Now for the first time in the entire history of the war a single masterful mind was in control of all the operations of all the vast armies of the United States, and was trying to direct all those operations with singleness of purpose to a foreordained end. The coming of Grant into command thus marks an epoch in the history of the war.

Some of his lieutenants did their work incompetently, thus in a degree baffling his purpose, but in the main those whom he had wisely selected for command did that which he required of them in masterly fashion. Sigel, who was to advance up the Valley of Virginia, and break the communications between Tennessee and the Confederate capital, failed utterly. In profound disgust, General Grant received from Halleck a dispatch saying, "Sigel is in full retreat on Strasbourg. He will do nothing but run; never did anything else."

Banks also failed to place his army of 40,000 men at New Orleans in time to help in the grand strategy which Grant had inaugurated.

Butler got himself "bottled up," as General Grant phrased it, on the south side of the James river, so that while he held a strong defensive position there, he was unable to employ his troops aggressively with effect. But the rest of Grant's subordinates—and especially Sherman—carried out their orders with brilliant capacity and tremendous effect.

While Grant was thus preparing for his grand campaign, the Confederates were not idle. With forces greatly inferior in number and equipment, and with an exhausted country behind him, Lee stood upon the defensive, waiting to see what his adversary might undertake, and what opportunities might open themselves to him for offensive defense.

In the meanwhile that most active and tireless of campaigners, General N. B. Forrest, went upon a raid in West Tennessee and Kentucky which, for a time, seriously threatened an invasion of the North and a disturbance of General Grant's plans. Sweeping northward like a hurricane, Forrest captured the Federal garrison of 500 men at Union City in Tennessee, wrecked railroads in every direction, and pushed his column daringly to Paducah, Kentucky, on the banks of the Ohio, fifty miles above Cairo. Sherman sent all his cavalry and other available troops to check this movement, and if possible to make an end of Forrest by capturing him and his force. But Forrest was too quick for him. Rapidly falling back, he assailed the Federal fort on the Mississippi river, known as Fort Pillow. That fortress was held by negro troops, and the Southerners had never yet consented to regard the employment of such troops as legitimate in this war.

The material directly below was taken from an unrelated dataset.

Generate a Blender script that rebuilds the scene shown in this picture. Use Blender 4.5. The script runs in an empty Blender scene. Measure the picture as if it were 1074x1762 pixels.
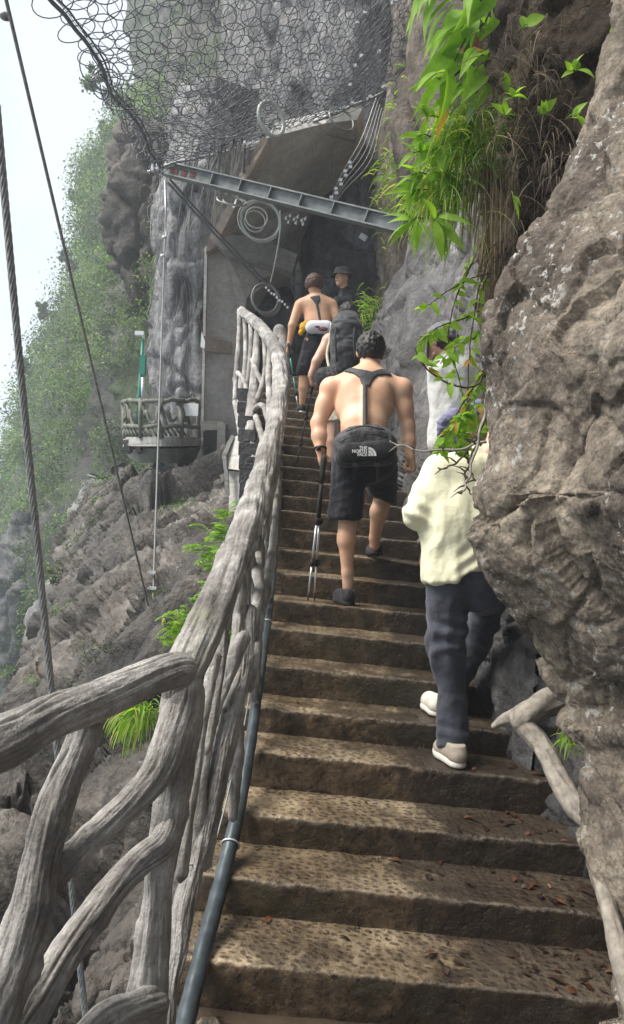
import bpy, math, random
import numpy as np
from mathutils import Vector, Matrix

R = math.radians
scene = bpy.context.scene
COL = scene.collection
rng = np.random.default_rng(7)
random.seed(7)

# ------------------------------------------------------------------ camera
F_PX, CX, CY = 1270.0, 537.0, 881.0          # focal length and centre of the photo in photo pixels
CAM = np.array((0.0, 0.0, 1.609))
PITCH, ROLL = 0.012, R(2.5)
fw = np.array((0, math.cos(PITCH), math.sin(PITCH)))
r0 = np.array((1.0, 0, 0)); u0 = np.array((0, -math.sin(PITCH), math.cos(PITCH)))
rt = math.cos(ROLL) * r0 + math.sin(ROLL) * u0
up = -math.sin(ROLL) * r0 + math.cos(ROLL) * u0


def P(px, py, d):
    """world point seen at photo pixel (px, py) at distance d along the view axis"""
    return CAM + d * (fw + (px - CX) / F_PX * rt + (CY - py) / F_PX * up)


cam_d = bpy.data.cameras.new('camera'); cam = bpy.data.objects.new('camera', cam_d); COL.objects.link(cam)
cam_d.sensor_fit = 'VERTICAL'; cam_d.sensor_height = 36.0; cam_d.lens = 36.0 * F_PX / 1762.0
cam_d.clip_start = 0.05; cam_d.clip_end = 2000
M = Matrix.Identity(4)
for i in range(3):
    M[i][0] = rt[i]; M[i][1] = up[i]; M[i][2] = -fw[i]; M[i][3] = CAM[i]
cam.matrix_world = M
scene.camera = cam
HAZE = 0.0030

# ------------------------------------------------------------------ light
SUN_AZ, SUN_EL = R(258), R(54)               # azimuth clockwise from +Y: the light comes from the open left side
world = bpy.data.worlds.new('World'); scene.world = world; world.use_nodes = True
wn = world.node_tree; wn.nodes.clear()
sky = wn.nodes.new('ShaderNodeTexSky'); sky.sky_type = 'NISHITA'; sky.sun_disc = False
sky.sun_elevation = SUN_EL; sky.sun_rotation = SUN_AZ
sky.air_density = 1.0; sky.dust_density = 4.0; sky.ozone_density = 1.0
hs = wn.nodes.new('ShaderNodeMix'); hs.data_type = 'RGBA'
tc = wn.nodes.new('ShaderNodeTexCoord')
cn = wn.nodes.new('ShaderNodeTexNoise'); cn.inputs['Scale'].default_value = 2.2; cn.inputs['Detail'].default_value = 5
cr = wn.nodes.new('ShaderNodeValToRGB')
cr.color_ramp.elements[0].position = 0.35; cr.color_ramp.elements[0].color = (4.5, 5.4, 6.5, 1)
cr.color_ramp.elements[1].position = 0.62; cr.color_ramp.elements[1].color = (7.0, 7.4, 7.9, 1)
bg = wn.nodes.new('ShaderNodeBackground'); bg.inputs['Strength'].default_value = 0.053
wo = wn.nodes.new('ShaderNodeOutputWorld')
wn.links.new(tc.outputs['Generated'], cn.inputs['Vector'])
wn.links.new(cn.outputs['Fac'], cr.inputs['Fac'])
hs.inputs['Factor'].default_value = 0.85     # a closed cloud cover over the clear sky
wn.links.new(sky.outputs['Color'], hs.inputs['A']); wn.links.new(cr.outputs['Color'], hs.inputs['B'])
wn.links.new(hs.outputs['Result'], bg.inputs['Color']); wn.links.new(bg.outputs['Background'], wo.inputs['Surface'])

sun_d = bpy.data.lights.new('sun', 'SUN'); sun = bpy.data.objects.new('sun', sun_d); COL.objects.link(sun)
sun_d.energy = 2.8; sun_d.angle = R(38); sun_d.color = (1.0, 0.95, 0.87)
sd = Vector((math.sin(SUN_AZ) * math.cos(SUN_EL), math.cos(SUN_AZ) * math.cos(SUN_EL), math.sin(SUN_EL)))
sun.rotation_euler = sd.to_track_quat('Z', 'Y').to_euler()

vs = scene.view_settings
vs.view_transform = 'Standard'; vs.look = 'None'; vs.gamma = 1.0; vs.exposure = 1.5
try:
    vs.use_curve_mapping = False
except Exception:
    pass
cy = scene.cycles
cy.use_denoising = True
cy.max_bounces = 6; cy.diffuse_bounces = 3; cy.glossy_bounces = 2; cy.transmission_bounces = 3
cy.volume_bounces = 1; cy.transparent_max_bounces = 6
cy.sample_clamp_indirect = 6

# ------------------------------------------------------------------ noise in numpy
_perm = np.random.default_rng(3).permutation(256); _perm = np.concatenate([_perm, _perm, _perm])
_g = np.random.default_rng(4).normal(size=(256, 3)); _g /= np.linalg.norm(_g, axis=1)[:, None]


def _hash(i, j, k):
    return _perm[_perm[_perm[i & 255] + (j & 255)] + (k & 255)]


def gnoise(p):
    p = np.asarray(p, float); f = np.floor(p).astype(int); t = p - f
    w = t * t * t * (t * (t * 6 - 15) + 10); out = 0
    for a in (0, 1):
        wx = w[:, 0] if a else 1 - w[:, 0]
        for b in (0, 1):
            wy = w[:, 1] if b else 1 - w[:, 1]
            for c in (0, 1):
                wz = w[:, 2] if c else 1 - w[:, 2]
                g = _g[_hash(f[:, 0] + a, f[:, 1] + b, f[:, 2] + c)]
                out = out + wx * wy * wz * ((t - (a, b, c)) * g).sum(1)
    return out * 1.5


def fbm(p, octaves=5, gain=0.5, ridged=False):
    out = 0; amp = 1.0; q = np.asarray(p, float)
    for o in range(octaves):
        n = gnoise(q)
        if ridged:
            n = 1 - 2 * np.abs(n)
        out = out + amp * n; amp *= gain; q = q * 2.03 + 17.3
    return out


def facets(p, tilt=0.8):
    """broken-rock relief: every cell of a random cell pattern is a plane with a tilt of its own"""
    p = np.asarray(p, float); f = np.floor(p).astype(int)
    best = np.full(len(p), 1e9); second = np.full(len(p), 1e9); val = np.zeros(len(p))
    for a in (-1, 0, 1):
        for b in (-1, 0, 1):
            for c in (-1, 0, 1):
                h = _hash(f[:, 0] + a, f[:, 1] + b, f[:, 2] + c)
                fp = f + (a, b, c) + 0.5 + 0.45 * _g[h]
                dv = p - fp; d2 = (dv ** 2).sum(1)
                hv = (dv * _g[(h * 7 + 13) & 255]).sum(1) * tilt + 0.5 * _g[(h * 3 + 5) & 255][:, 0]
                m = d2 < best
                second = np.where(m, best, np.minimum(second, d2))
                best = np.where(m, d2, best); val = np.where(m, hv, val)
    edge = np.sqrt(second) - np.sqrt(best)
    return val, edge


# ------------------------------------------------------------------ objects
def tag(o, label=None, cat=None, group=None, kind=None):
    if label: o['label'] = label
    if cat: o['category'] = cat
    if group: o['group'] = group
    if kind: o['kind'] = kind
    return o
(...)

Here it is necessary to explain. The enlistment of negroes in military service was no new thing in American war. During the Revolution, and even before it, the statutes of South Carolina and of some of the other colonies specifically provided for such enlistments, and in South Carolina, at least, the law made it an offense for the master of any slave to refuse his service to the country as a soldier. Again during the war of 1812–1815, Andrew Jackson made free use of vigorous young negroes, enlisting them as soldiers wherever he could find them, and appealing to their patriotism to support with manly determination the independence of the only country they could call their own.

But in the Confederate war a different condition of affairs existed. From the beginning of the struggle the Confederates employed negroes to work upon fortifications, and although they did not enlist them as soldiers, this employment of them amounted to much the same thing in so far as it released an equal number of enlisted men for active work in the field. So general was the prejudice against any and every recognition of negro equality at the North as well as at the South, that many newspaper writers at the North—ignorant of the history of their own country with respect to the military employment of negroes—bitterly denounced all this, insisting that the Confederates were employing savages in arms against a civilized enemy. That plea was apt to be an effective one in this country, for the reason that from the beginning of the colonial struggles until the end of the war of 1812–1815 it had been one of America's grievances against Great Britain that agents of the mother country had mercilessly employed Red Indian savages in murderous warfare upon the white men.